I am repairing a box of 0-22 switches. I have 2 problems. One powers up OK but when the controller is hit, in either direction, the switch vibrates but does not open or close all the way. The second one only works in one direction. Any help would be appreciated to solve the problems.
Replies sorted oldest to newest
Powering with leads to the center and outer rails.
You probably have a broken solder joint internally. Might as well open them up and service them up real nice.
Here is a picture showing the screws you will need to remove. There are 3 different sets:
1 set (red) Retains the motor cover
1 set (green) Attaches the motor to the base
1 set (blue) Retains the backing plate to the base
This is the base with the plate and motor removed. Check all the solder joints and ensure all the rails are tight.
This is the motor. I've identified the surfaces I service with lubrication. Blue for CRC 2-26 and red for Labelle 107. Additionally, check all solder joints.
Assembly is reverse of disassemble. Just be cognoscente of the frog pin and motor alignment. (The pin is in the middle of the 4 blue circles in the last picture).
Here is a link to Olen's Trains which supplies parts you may find you need and shows an exploded diagram:
http://www.olsenstoy.com/searchcd31.htm?itm=673
Hope that helps!
@Dick S posted:I am repairing a box of 0-22 switches. I have 2 problems. One powers up OK but when the controller is hit, in either direction, the switch vibrates but does not open or close all the way. The second one only works in one direction. Any help would be appreciated to solve the problems.
Not sure I am allowed to post a direct link so.....
search google for
“o22 servoguy”
He has a very detailed step by step process to fix the o22. I have used it to refurbish about 20 switches very successfully. It is all in the “google machine” but servoguy wrote it up nicely.
Thank you. I have repaired 100 of them but these 2 have me stumped.

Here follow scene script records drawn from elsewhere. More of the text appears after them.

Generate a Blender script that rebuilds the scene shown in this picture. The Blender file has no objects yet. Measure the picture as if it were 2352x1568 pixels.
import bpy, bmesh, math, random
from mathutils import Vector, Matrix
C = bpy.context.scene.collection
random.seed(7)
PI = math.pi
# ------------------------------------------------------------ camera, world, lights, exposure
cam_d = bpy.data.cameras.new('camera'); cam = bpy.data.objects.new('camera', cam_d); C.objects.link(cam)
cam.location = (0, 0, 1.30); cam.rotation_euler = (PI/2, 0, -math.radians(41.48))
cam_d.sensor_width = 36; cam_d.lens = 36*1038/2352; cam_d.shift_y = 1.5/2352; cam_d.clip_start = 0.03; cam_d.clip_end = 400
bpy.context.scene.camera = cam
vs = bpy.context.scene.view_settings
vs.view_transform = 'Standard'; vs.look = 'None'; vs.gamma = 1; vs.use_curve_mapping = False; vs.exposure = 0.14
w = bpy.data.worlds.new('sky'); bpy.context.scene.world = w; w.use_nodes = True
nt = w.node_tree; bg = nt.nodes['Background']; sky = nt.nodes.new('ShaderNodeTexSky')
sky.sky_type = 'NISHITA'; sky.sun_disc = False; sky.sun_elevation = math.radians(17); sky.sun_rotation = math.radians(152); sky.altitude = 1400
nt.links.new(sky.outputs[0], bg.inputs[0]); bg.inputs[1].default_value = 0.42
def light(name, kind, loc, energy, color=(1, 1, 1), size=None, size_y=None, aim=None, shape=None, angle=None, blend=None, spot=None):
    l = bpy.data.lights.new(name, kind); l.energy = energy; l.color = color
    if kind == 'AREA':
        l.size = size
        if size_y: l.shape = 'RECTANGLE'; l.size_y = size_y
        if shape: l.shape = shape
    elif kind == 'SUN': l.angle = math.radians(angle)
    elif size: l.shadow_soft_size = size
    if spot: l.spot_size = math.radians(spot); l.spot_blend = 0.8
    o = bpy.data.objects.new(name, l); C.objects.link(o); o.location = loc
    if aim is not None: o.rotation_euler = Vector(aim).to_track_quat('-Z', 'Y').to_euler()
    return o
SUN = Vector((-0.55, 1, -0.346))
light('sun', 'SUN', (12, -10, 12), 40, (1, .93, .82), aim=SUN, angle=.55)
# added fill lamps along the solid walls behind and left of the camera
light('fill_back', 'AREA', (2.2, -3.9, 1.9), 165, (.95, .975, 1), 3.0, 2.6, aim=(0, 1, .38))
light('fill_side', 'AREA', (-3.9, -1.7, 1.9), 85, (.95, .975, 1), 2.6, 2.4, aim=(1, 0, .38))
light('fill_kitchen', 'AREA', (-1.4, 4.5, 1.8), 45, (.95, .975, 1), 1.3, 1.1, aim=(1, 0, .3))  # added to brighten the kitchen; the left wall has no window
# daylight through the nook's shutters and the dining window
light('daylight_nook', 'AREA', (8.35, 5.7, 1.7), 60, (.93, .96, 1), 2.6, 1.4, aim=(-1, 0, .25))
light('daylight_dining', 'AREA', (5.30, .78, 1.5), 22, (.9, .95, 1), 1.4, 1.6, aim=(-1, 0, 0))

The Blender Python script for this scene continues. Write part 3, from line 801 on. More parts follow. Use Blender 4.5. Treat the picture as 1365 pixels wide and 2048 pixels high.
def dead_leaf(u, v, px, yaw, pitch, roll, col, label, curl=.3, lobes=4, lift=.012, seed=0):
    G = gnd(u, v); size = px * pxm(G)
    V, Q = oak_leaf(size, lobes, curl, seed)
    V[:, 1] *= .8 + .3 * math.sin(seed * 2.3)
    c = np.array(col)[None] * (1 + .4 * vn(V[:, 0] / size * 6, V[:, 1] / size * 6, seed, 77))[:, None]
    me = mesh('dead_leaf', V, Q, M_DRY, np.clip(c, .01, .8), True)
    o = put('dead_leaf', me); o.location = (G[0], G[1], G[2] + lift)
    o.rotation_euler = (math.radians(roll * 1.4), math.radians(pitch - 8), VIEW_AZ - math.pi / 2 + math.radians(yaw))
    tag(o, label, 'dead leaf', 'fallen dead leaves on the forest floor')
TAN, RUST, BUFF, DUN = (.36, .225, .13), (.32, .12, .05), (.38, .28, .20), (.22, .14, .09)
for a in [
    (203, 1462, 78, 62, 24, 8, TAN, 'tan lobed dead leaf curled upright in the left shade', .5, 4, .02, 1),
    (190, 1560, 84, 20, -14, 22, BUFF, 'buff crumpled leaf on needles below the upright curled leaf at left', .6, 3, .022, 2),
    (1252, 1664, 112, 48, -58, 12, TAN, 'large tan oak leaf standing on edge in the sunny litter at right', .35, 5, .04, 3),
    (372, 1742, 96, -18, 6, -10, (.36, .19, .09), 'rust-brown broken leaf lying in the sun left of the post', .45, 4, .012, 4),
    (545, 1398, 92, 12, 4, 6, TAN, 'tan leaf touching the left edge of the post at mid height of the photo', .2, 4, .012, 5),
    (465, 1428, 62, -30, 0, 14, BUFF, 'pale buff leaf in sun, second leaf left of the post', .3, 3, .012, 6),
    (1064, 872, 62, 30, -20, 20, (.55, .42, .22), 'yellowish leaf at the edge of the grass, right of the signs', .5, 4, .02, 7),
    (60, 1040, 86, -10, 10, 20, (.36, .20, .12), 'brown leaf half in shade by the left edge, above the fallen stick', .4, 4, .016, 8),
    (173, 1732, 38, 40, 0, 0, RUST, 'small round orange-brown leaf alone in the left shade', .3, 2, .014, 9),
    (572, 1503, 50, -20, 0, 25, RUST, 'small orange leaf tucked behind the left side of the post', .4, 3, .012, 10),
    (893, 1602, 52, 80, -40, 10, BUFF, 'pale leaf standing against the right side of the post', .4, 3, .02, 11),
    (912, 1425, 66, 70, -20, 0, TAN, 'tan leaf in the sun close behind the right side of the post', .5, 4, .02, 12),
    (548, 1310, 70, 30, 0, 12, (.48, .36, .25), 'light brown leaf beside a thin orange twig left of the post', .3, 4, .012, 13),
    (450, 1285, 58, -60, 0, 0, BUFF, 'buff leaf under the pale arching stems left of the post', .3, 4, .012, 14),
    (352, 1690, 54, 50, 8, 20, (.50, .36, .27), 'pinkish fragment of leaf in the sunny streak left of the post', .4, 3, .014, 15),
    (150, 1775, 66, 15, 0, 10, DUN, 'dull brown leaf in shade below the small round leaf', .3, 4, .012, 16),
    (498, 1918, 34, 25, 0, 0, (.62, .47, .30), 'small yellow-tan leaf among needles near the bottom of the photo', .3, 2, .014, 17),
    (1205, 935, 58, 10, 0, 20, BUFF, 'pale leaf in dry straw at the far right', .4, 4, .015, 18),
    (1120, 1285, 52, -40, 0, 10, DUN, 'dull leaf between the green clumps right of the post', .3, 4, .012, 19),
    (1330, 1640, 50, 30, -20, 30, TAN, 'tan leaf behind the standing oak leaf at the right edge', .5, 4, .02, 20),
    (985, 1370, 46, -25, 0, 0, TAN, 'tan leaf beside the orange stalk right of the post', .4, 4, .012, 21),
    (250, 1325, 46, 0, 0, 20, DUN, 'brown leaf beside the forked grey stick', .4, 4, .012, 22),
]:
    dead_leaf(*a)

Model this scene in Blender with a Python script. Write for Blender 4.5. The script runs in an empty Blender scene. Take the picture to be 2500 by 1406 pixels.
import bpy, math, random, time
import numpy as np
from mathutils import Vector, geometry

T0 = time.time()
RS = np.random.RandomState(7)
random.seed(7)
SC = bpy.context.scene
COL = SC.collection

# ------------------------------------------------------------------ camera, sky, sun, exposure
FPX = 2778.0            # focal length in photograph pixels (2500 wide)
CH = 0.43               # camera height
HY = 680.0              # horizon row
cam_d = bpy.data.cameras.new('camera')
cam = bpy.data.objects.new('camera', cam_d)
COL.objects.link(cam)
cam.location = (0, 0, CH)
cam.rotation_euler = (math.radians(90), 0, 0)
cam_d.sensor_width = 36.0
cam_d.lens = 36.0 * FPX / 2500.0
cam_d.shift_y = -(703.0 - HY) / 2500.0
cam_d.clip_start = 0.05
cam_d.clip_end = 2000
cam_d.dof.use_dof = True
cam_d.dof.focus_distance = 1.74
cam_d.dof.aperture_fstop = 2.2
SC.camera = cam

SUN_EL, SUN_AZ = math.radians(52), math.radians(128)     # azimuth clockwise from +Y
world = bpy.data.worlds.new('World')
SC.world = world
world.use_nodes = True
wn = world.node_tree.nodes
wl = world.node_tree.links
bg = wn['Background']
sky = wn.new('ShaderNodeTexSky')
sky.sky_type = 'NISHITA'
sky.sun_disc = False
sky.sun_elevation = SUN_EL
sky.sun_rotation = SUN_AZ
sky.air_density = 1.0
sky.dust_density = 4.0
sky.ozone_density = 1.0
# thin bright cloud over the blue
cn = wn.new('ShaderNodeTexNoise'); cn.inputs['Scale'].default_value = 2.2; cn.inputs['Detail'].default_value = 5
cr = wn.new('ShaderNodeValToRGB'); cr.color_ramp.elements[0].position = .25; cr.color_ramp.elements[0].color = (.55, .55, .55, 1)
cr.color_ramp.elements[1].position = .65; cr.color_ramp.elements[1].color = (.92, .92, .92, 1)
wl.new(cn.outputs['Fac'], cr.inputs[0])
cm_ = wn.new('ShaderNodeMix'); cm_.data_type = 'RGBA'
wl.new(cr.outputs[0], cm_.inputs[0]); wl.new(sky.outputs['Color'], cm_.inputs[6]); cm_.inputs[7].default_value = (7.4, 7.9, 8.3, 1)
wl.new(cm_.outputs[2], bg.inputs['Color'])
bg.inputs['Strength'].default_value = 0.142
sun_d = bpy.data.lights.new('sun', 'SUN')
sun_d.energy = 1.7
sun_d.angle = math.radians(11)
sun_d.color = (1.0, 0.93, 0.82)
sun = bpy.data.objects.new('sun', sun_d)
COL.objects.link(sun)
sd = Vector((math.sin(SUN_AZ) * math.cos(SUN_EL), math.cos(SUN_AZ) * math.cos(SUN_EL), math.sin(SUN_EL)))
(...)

A key point that I haven't yet seen in this conversation. To me the chatter indicates a short between the insulated rail and the other rails. It's easy to find with the switch isolated and no power. Just use a continuity tester around the gap in the rail. If it lights, check the soldered connection under the joint shown in the middle of the lower rail in the middle photo. The clips holding both parts of the rail are only 1/16" apart. The solder may have loosened with age causing contact across the rail gap.
I've found that to be a problem several times on the curved rail.
Here's what I would do about the switch controller that works only one way. First see if the other controller throws the switch properly. Then you'll know whether the problem is controller or switch.
You can also swap the two outside connections to the switch. If that makes the switch throw in the opposite direction from before when you pull the lever in the same direction, then one side of the controller is defective.
IF you've decided the problem is in the switch, then first test the coils on the switch motor. Use a test lead to connect one side of your test voltage source to the fixed voltage plug. Then with another test lead connected to the other side of the source, touch the connection to each coil. If both of them throw the switch, then the problem is somewhere in the switch wiring. In that case, the switch goes into my batch of switches to sell on eBay in a batch as for parts or repair.
But before doing any of that electrical testing, clean all contacts and be sure that all parts move easily.
This thread is an excellent tutorial for fixing Lionel Postwar 022 switches, which I think are outstanding products.
Thank you to all who have contributed to this thread. Arnold
@bmoran4 posted:You probably have a broken solder joint internally. Might as well open them up and service them up real nice.
Here is a picture showing the screws you will need to remove. There are 3 different sets:
1 set (red) Retains the motor cover
1 set (green) Attaches the motor to the base
1 set (blue) Retains the backing plate to the base
This is the base with the plate and motor removed. Check all the solder joints and ensure all the rails are tight.
This is the motor. I've identified the surfaces I service with lubrication. Blue for CRC 2-26 and red for Labelle 107. Additionally, check all solder joints.
Assembly is reverse of disassemble. Just be cognoscente of the frog pin and motor alignment. (The pin is in the middle of the 4 blue circles in the last picture).
Here is a link to Olen's Trains which supplies parts you may find you need and shows an exploded diagram:
http://www.olsenstoy.com/searchcd31.htm?itm=673
Hope that helps!
My bet this is the problem = been there - done that one. Easy - peasy fix.
Had this same thing happen to me. Spent hours going through the switch. Finally gave up. Was about to buy another on eBay when I thought what about the controller! Sure enough one of the wires was shorted inside it.........
Thank you all for your help!!!!
Thank you mlaughlinnnyc. You hit the nail on the head. The switch that threw only one way had a broken wire under one post. The one that chattered had a broken solder joint under the track. All is fixed now. Thanks you and everyone else who responded to my request for help.
IMO this topic is a very helpful resource for the Lionel Postwar lovers out there, which includes me.